For M/M/c queues, where there are multiple servers, the average number of customers in the system can be more complex and involves understanding both individual server capacity and overall traffic intensity.
The average number of customers in the system provides insight into potential delays and wait times for customers, impacting satisfaction levels.
In steady-state conditions, the average number of customers in the system remains constant over time, making it a reliable measure for long-term performance assessment.
Higher average numbers of customers typically indicate increased congestion, which may lead to longer wait times and reduced service quality.
Review Questions
How does traffic intensity impact the average number of customers in an M/M/1 queue?
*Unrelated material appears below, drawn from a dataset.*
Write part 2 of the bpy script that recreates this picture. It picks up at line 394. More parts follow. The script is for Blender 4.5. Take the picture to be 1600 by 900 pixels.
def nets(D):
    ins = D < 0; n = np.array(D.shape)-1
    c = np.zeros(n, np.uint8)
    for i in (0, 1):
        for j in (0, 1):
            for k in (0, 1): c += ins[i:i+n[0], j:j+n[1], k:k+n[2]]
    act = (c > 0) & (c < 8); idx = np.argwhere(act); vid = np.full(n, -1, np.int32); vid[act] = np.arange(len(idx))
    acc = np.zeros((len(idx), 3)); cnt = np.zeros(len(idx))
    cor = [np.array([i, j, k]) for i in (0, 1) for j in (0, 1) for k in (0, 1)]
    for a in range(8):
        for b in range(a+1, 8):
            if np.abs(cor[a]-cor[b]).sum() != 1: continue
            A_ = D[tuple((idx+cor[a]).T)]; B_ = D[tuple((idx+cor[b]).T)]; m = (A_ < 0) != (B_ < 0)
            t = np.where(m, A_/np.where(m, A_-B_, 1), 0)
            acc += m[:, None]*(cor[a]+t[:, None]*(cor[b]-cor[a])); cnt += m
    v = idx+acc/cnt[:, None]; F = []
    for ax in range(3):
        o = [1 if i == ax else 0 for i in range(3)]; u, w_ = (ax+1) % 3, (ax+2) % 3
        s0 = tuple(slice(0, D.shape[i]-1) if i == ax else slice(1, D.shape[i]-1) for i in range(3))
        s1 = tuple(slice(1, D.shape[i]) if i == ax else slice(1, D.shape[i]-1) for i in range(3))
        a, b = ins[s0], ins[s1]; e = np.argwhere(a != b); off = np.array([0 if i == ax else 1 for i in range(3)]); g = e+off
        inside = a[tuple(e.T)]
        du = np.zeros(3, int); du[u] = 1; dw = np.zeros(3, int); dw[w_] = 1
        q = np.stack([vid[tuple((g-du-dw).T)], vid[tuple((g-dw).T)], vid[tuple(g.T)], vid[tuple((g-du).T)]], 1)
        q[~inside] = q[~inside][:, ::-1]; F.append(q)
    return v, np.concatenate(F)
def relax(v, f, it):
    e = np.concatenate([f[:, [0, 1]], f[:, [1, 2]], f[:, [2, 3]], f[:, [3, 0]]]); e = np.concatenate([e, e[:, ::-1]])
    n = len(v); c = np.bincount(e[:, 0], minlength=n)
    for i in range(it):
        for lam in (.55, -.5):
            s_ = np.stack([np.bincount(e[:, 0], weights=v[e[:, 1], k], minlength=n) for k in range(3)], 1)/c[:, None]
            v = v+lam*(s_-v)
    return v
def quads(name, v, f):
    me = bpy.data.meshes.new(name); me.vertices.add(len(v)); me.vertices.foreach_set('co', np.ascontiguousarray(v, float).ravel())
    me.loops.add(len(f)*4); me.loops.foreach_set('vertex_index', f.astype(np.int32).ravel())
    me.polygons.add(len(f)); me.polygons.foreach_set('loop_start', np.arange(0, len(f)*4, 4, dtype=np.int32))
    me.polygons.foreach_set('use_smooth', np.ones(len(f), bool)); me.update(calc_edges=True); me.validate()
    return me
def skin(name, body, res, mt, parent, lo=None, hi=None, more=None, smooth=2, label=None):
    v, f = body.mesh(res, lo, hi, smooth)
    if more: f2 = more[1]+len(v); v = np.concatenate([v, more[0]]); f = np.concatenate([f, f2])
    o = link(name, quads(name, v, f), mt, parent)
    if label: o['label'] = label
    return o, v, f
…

Traffic intensity, defined as the ratio $$\rho = \frac{\lambda}{\mu}$$, directly influences the average number of customers in an M/M/1 queue. As traffic intensity approaches 1, it indicates that the arrival rate is nearly equal to the service rate, leading to more customers accumulating in the system. Consequently, higher traffic intensity results in an increase in both wait times and the average number of customers present.
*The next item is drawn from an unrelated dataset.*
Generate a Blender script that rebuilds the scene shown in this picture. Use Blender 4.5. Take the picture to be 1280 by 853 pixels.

Discuss how Little's Law connects arrival rates and the average number of customers in a queueing system.
Little's Law states that $$L = \lambda W$$, where $$L$$ is the average number of customers in the system, $$\lambda$$ is the arrival rate, and $$W$$ is the average time a customer spends in the system. This relationship highlights that if either arrival rate increases or average time spent increases, it leads to a higher average number of customers. Understanding this connection helps manage expectations regarding system capacity and performance.
Evaluate how variations in service rate affect customer experience within both M/M/1 and M/M/c queues.
Variations in service rates significantly impact customer experience across both M/M/1 and M/M/c queues. In an M/M/1 queue, a higher service rate reduces wait times and leads to a lower average number of customers in the system, improving overall satisfaction. In contrast, M/M/c queues benefit from multiple servers; increasing service rates can mitigate congestion even further. However, if service rates decrease or if traffic intensity rises beyond 1, it can lead to increased waiting times and customer frustration across both types of queues.